=== WRITTEN TASK ===
Skip the pictures, please, and write out exactly the lines from the opening of the data through the line containing "MB().tube([hp0 + Vector((0, 0, -.018)), hp0".

=== MATERIAL PROVIDED ===

[start]

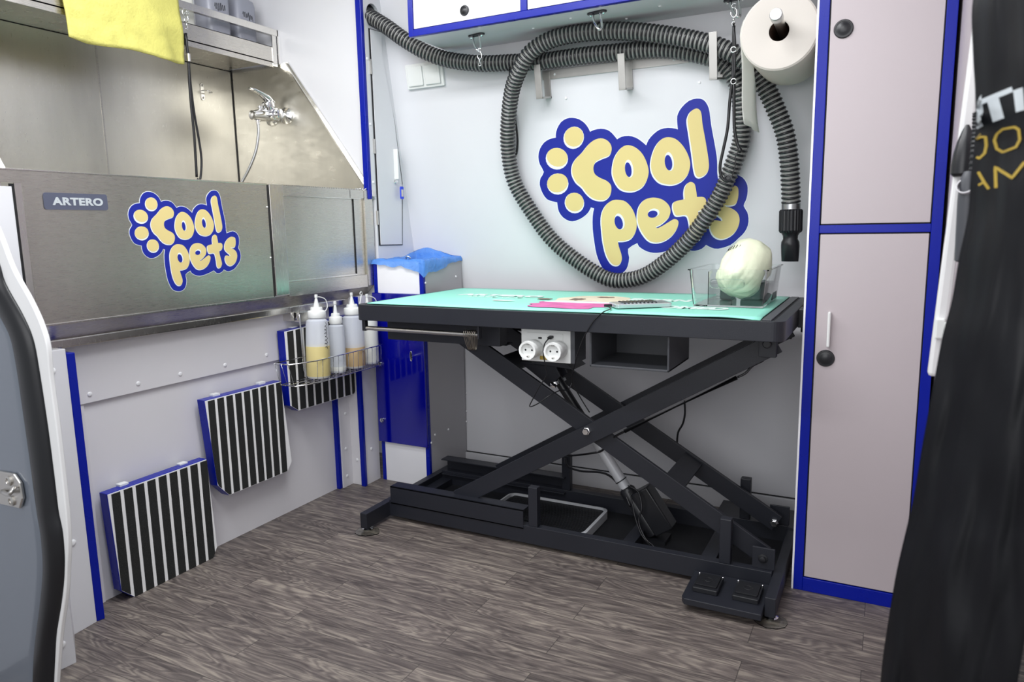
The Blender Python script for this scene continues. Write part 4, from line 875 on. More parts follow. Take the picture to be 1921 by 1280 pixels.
MB().lathe(hp0, (0, 0, -1), [(.009, -.006), (.009, .012), (.007, .014), (.0065, .022)], n=18).build('hose_nut', M['chrome'], fc, smooth='auto')
MB().tube([hp0 + Vector((0, 0, -.018)), hp0 + Vector((.001, -.004, -.06)), hp0 + Vector((-.008, -.014, -.12)), hp0 + Vector((-.03, -.03, -.18)), hp0 + Vector((-.06, -.05, -.24)), hp0 + Vector((-.09, -.09, -.33)), hp0 + Vector((-.14, -.2, -.40))], .0052, 10, sub=8).build('shower_hose', M['alu'], fc, smooth=True)

# ================================================================ FOLDED STEP PANELS ON THE LEFT WALL
def step_panel(P, label, ns, hinge=True):
    # P: outline on the front plane (list of 3D points x const) in order TL, TR, R, BR, BL, L
    P = [Vector(p) for p in P]; th = 0.030
    c = sum(P, Vector()) / len(P)
    t = thing('fold_down_step', (c.x, c.y, min(p.z for p in P)), label, 'step', 'striped fold-down dog steps on the left wall')
    b = MB(); b.prism([p - Vector((.002, 0, 0)) for p in P], (-th, 0, 0)); bd = b.build('board', M['blue'], t, bevel=0.001)
    yl, yr = P[0].y, P[1].y
    b = MB(); b.prism([Vector((p.x, c.y + (p.y - c.y) * .992, c.z + (p.z - c.z) * .992)) - Vector((.002, 0, 0)) for p in P], (.0016, 0, 0)); b.build('white_face', M['stripe_white'], t)
    # black grit strips clipped by the outline
    w = (yr - yl); pitch_ = w / ns; x = P[0].x - .0005
    def zr(y):
        pts = P; zs = []
        for i in range(len(pts)):
            a_, c_ = pts[i], pts[(i + 1) % len(pts)]
            if abs(a_.y - c_.y) < 1e-7: continue
            t_ = (y - a_.y) / (c_.y - a_.y)
            if 0 <= t_ <= 1: zs.append(a_.z + (c_.z - a_.z) * t_)
        return (min(zs), max(zs)) if zs else (0, 0)
    for k in range(ns):
        ya = yl + pitch_ * k + pitch_ * .32; yb = yl + pitch_ * (k + 1) - (.0 if k == ns - 1 else 0)
        yb = min(yb, yr - .0006); n = 5; top = []; bot = []
        for i in range(n + 1):
            y = ya + (yb - ya) * i / n; lo, hi = zr(y); top.append((x, y, hi - .004)); bot.append((x, y, lo + .003))
        b = MB(); b.prism(bot + top[::-1], (.0022, 0, 0)); b.build('grit_strip', M['carpet'], t)
    if hinge:
        for f_ in (.2, .8):
            y = yl + w * f_; b = MB(); b.box(x - th - .006, x - th + .012, y - .012, y + .012, P[0].z - .004, P[0].z + .006); b.build('hinge', M['white'], t, bevel=0.001)
    return t
step_panel([(-1.688, 1.049, 0.2938), (-1.688, 1.347, 0.2963), (-1.688, 1.358, 0.0249), (-1.688, 1.333, -0.0091), (-1.688, 1.096, -0.005), (-1.688, 1.059, 0.031)], 'lowest of three black and white striped fold-down steps, resting near floor', 9)
step_panel([(-1.688, 1.357, 0.4638), (-1.688, 1.648, 0.463), (-1.688, 1.672, 0.1897), (-1.688, 1.651, 0.162), (-1.688, 1.414, 0.1634), (-1.688, 1.377, 0.2053)], 'middle of three black and white striped fold-down steps on the wall', 9)
step_panel([(-1.688, 1.676, 0.6183), (-1.688, 2.011, 0.6344), (-1.688, 2.045, 0.414), (-1.688, 1.994, 0.3447), (-1.688, 1.715, 0.3494), (-1.688, 1.681, 0.3734)], 'highest of three striped fold-down steps, partly behind the wire basket', 9)

# ================================================================ WIRE BASKET WITH BOTTLES
wb = thing('wire_basket', (-1.62, 1.85, 0.45), 'chrome wire basket holding squeeze bottles under the bath', 'basket')
bx0, bx1, by0, by1 = -1.672, -1.580, 1.610, 2.035; zt, zb = 0.527, 0.455
rim = [(bx0, by0 + .0, zt + .0), (bx1 - .03, by0, zt), (bx1, by0 + .085, zt), (bx1, by1, zt), (bx0, by1, zt)]
b = MB(); b.tube(rim, .0022, 6, closed=True); b.build('rim_wire', M['chrome'], wb, smooth=True)
flo = [(bx0, by0 + .02, zb), (bx1 - .03, by0 + .02, zb), (bx1 - .004, by0 + .09, zb), (bx1 - .004, by1 - .01, zb), (bx0, by1 - .01, zb)]
b = MB(); b.tube(flo, .0018, 6, closed=True)
n = 14
for k in range(n):
    y = by0 + .09 + (by1 - by0 - .1) * k / (n - 1); b.tube([(bx1, y, zt), (bx1 - .003, y, zb), (bx0, y, zb)], .0012, 5)
for k in range(3):
    x = bx0 + (bx1 - .035 - bx0) * k / 2; b.tube([(x, by0, zt), (x, by0 + .02, zb), (x, by1 - .01, zb), (x, by1, zt)], .0012, 5)
b.tube([(bx1 - .015, by0 + .043, zt), (bx1 - .017, by0 + .055, zb), (bx1 - .017, by1 - .01, zb)], .0012, 5)
b.build('wire_mesh', M['chrome'], wb, smooth=True)
b = MB()
for y in (1.735, 1.790):
    b.tube([(-1.672, y, .48), (-1.676, y, .655), (-1.684, y, .662), (-1.692, y, .650)], .0028, 6, sub=3)
b.tube([(bx0, 1.735, .46), (bx0 + .02, 1.735, .452), (bx0 + .02, 1.790, .452), (bx0, 1.790, .46)], .0024, 6)
b.build('hanger', M['chrome'], wb, smooth=True)
MB().box(-1.700, -1.676, 1.735, 1.795, .640, .672).build('hook_bracket', M['steel_trim'], wb, bevel=0.001)
def loop_strap(t, c0, ax, r, side):
    side = Vector(side)
    n0 = c0 + ax * .012
    MB().tube([n0 + side * (r * .76), n0 + side * (r * 1.1) + ax * .018, n0 + side * (r * .95) + ax * .042, n0 + side * (r * .45) + ax * .052, n0 + ax * .054], .0016, 6, sub=5).build('cap_strap', M['white'], t, smooth=True)
s1, c1, a1 = squeeze('squeeze_bottle', (-1.616, 1.742, .462), .0375, .276, 'squeeze bottle half full of yellow shampoo marked with black handwriting', 'liq_yellow', .37, tilt=(.0, .035))
loop_strap(s1, c1, a1, .037, (.25, .97, 0))
scribble(None, 0, [Vector((-1.616 + .0385 * .97, 1.750 - .006 + .005 * math.sin(i * 1.7) + .003 * math.sin(i * 2.9), .640 - .0030 * i + .003 * math.cos(i * 1.7))) + Vector((.001, 0, 0)) for i in range(28)], s1, .0007)
s2, c2, a2 = squeeze('squeeze_bottle', (-1.620, 1.838, .462), .0285, .232, 'small frosted squeeze bottle, nearly empty, between the yellow and amber ones', 'liq_white', .08, tilt=(.0, .02))
s3, c3, a3 = squeeze('squeeze_bottle', (-1.622, 1.930, .462), .037, .262, 'squeeze bottle with amber shampoo at the bottom in the wire basket', 'liq_amber', .27)
MB().tube([c3 + Vector((0, .03, .008)), c3 + Vector((0, .042, .03)), c3 + Vector((0, .052, .06))], .0022, 6, sub=3).build('cap_strap', M['white'], s3, smooth=True)
MB().tube([c3 + Vector((0, .052 + .006 * math.cos(k * math.pi / 6), .066 + .006 * math.sin(k * math.pi / 6))) for k in range(12)], .0018, 6, closed=True).build('strap_ring', M['white'], s3, smooth=True)
s4, c4, a4 = squeeze('squeeze_bottle', (-1.622, 2.012, .462), .033, .245, 'squeeze bottle full of white conditioner behind the table corner', 'liq_white', .62)
loop_strap(s4, c4, a4, .033, (.5, .86, 0))

# ================================================================ BIN CABINET
bc = thing('bin_cabinet', (-1.535, 2.21, 0), 'narrow white bin cabinet with tall glossy blue flap door', 'cabinet')
CX0, CX1, CYF, CZ = -1.643, -1.430, 2.085, 0.822
b = MB(); b.box(CX0, CX0 + .012, CYF + .012, 2.343, 0, CZ); b.box(CX1 - .012, CX1, CYF + .012, 2.343, 0, CZ); b.box(CX0 + .012, CX1 - .012, 2.331, 2.343, 0, CZ); b.box(CX0 + .012, CX1 - .012, CYF + .004, CYF + .014, 0.01, CZ - .006)
b.build('body', M['bin_side'], bc, bevel=0.001)
b = MB(); b.box(CX0 - .002, CX0 + .014, CYF, CYF + .014, 0, CZ); b.box(CX1 - .017, CX1, CYF, CYF + .014, 0, CZ); b.build('edging', M['blue'], bc, bevel=0.0015)
MB().box(CX0 + .014, CX1 - .017, CYF + .001, CYF + .006, .700, CZ - .002).build('front_panel', M['gloss_white'], bc, bevel=0.0008)
MB().box(CX0 + .014, CX1 - .017, CYF + .001, CYF + .006, .0, .168).build('front_panel', M['gloss_white'], bc, bevel=0.0008)
bd = MB().box(CX0 - .006, CX1 - .001, CYF - .010, CYF - .001, .152, .708).build('flap_door', M['blue_door'], bc, bevel=0.002)
b = MB(); b.tube([(-1.487 + .0045 * math.cos(a), CYF - .0105, .485 + .018 * math.sin(a)) for a in [k * math.pi / 8 for k in range(16)]], .0012, 5, closed=True); b.build('finger_slot_rim', M['chrome'], bd, smooth=True)
b = MB(); b.prism([(-1.487 + x, CYF - .0106, .485 + z) for x, z in rrect(.008, .034, .0039)], (0, .0008, 0)); b.build('finger_slot', M['gap'], bd)
for q in ((-1.623, 2.073, 0.4475), (-1.625, 2.073, 0.2364)):
    MB().lathe(Vector(q), (0, -1, 0), [(.0095, -.001), (.0095, .004), (.0075, .0075), (.001, .0085)], n=24).build('hinge_cap', M['chrome'], bd, smooth='auto')
screw_caps([(-1.43, 2.098, 0.7454), (-1.43, 2.3, 0.7542), (-1.43, 2.353, 0.2952), (-1.43, 2.349, 0.2233), (-1.43, 2.346, 0.183), (-1.43, 2.214, 0.1853), (-1.43, 2.124, 0.1888), (-1.43, 2.098, 0.1659)], (1, 0, 0), bc, r=0.0042)
# bin liner
bl = thing('bin_liner', (-1.535, 2.21, .80), 'crumpled translucent blue bin bag over the top of the bin cabinet', 'bin bag')
rnd = random.Random(4)
def rect_pt(s_, gx, gy):
    # s in 0..1 around rectangle of half sizes gx, gy
    P = [(-gx, -gy), (gx, -gy), (gx, gy), (-gx, gy)]; s_ = (s_ % 1) * 4; k = int(s_) % 4; t = s_ - int(s_)
    a, c = P[k], P[(k + 1) % 4]; return a[0] + (c[0] - a[0]) * t, a[1] + (c[1] - a[1]) * t
rs = []; cxb, cyb = (CX0 + CX1) / 2, (CYF + 2.343) / 2; hx, hy = (CX1 - CX0) / 2, (2.343 - CYF) / 2
N_ = 96
for gx, gy, z, amp in ((hx + .007, hy + .006, CZ - .030, .006), (hx + .008, hy + .005, CZ - .016, .004), (hx + .005, hy + .003, CZ + .001, .002), (hx + .000, hy, CZ + .006, .002), (hx - .014, hy - .014, CZ + .004, .004), (hx - .018, hy - .018, CZ - .012, .006), (hx - .03, hy - .04, CZ - .05, .010), (hx * .3, hy * .3, CZ - .09, .012)):
    ring = []
    for k in range(N_):
        x, y = rect_pt(k / N_, gx, gy); s_ = k / N_ * 40
        wv = amp * math.sin(s_ * 1.7 + z * 90) + amp * 1.6 * noise.noise(Vector((x * 40, y * 40, z * 60))) + amp * noise.noise(Vector((x * 110, y * 110, z * 90)))
        yy = cyb + y
        if yy > 2.338: yy = 2.338
        if z < CZ and gx > hx:
            u_ = k / N_
            drop = .010 + .034 * math.exp(-((u_ - .25) ** 2) / .006) + .016 * math.exp(-((u_ - .36) ** 2) / .004) + .008 * math.exp(-((u_ - .10) ** 2) / .004)
            ln = (CZ - z) / .030 * drop * (1 + .4 * noise.noise(Vector((x * 30, y * 30, 3))))
            zz_ = CZ - ln
            nx = .003 * noise.noise(Vector((x * 60, y * 60, z * 50)))
            ring.append((cxb + x * (1 + nx) + (wv * .3 if abs(x) >= gx - 1e-6 else 0) , yy - (abs(wv) * .5 if y < -gy + 1e-6 else 0), zz_))
        else:
            ring.append((cxb + x, yy, z + wv * .6 + (.034 * math.exp(-((k / N_ - .68) ** 2) / .010) if gx > hx - .02 else .012 * math.exp(-((k / N_ - .68) ** 2) / .010))))
    rs.append(ring)
MB().rings(rs, cap=False).build('liner_film', M['bag_blue'], bl, smooth=True)
MB().tube([(cxb - .02, 2.165, CZ + .004), (cxb - .015, 2.160, CZ + .012), (cxb - .005, 2.160, CZ + .012), (cxb, 2.165, CZ + .004)], .003, 6, sub=3).build('clip', M['chrome'], bl, smooth=True)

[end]

=== SOLUTION TO THE PROBLEM ===
The Blender Python script for this scene continues. Write part 4, from line 875 on. More parts follow. Take the picture to be 1921 by 1280 pixels.
MB().lathe(hp0, (0, 0, -1), [(.009, -.006), (.009, .012), (.007, .014), (.0065, .022)], n=18).build('hose_nut', M['chrome'], fc, smooth='auto')
MB().tube([hp0 + Vector((0, 0, -.018)), hp0 + Vector((.001, -.004, -.06)), hp0 + Vector((-.008, -.014, -.12)), hp0 + Vector((-.03, -.03, -.18)), hp0 + Vector((-.06, -.05, -.24)), hp0 + Vector((-.09, -.09, -.33)), hp0 + Vector((-.14, -.2, -.40))], .0052, 10, sub=8).build('shower_hose', M['alu'], fc, smooth=True)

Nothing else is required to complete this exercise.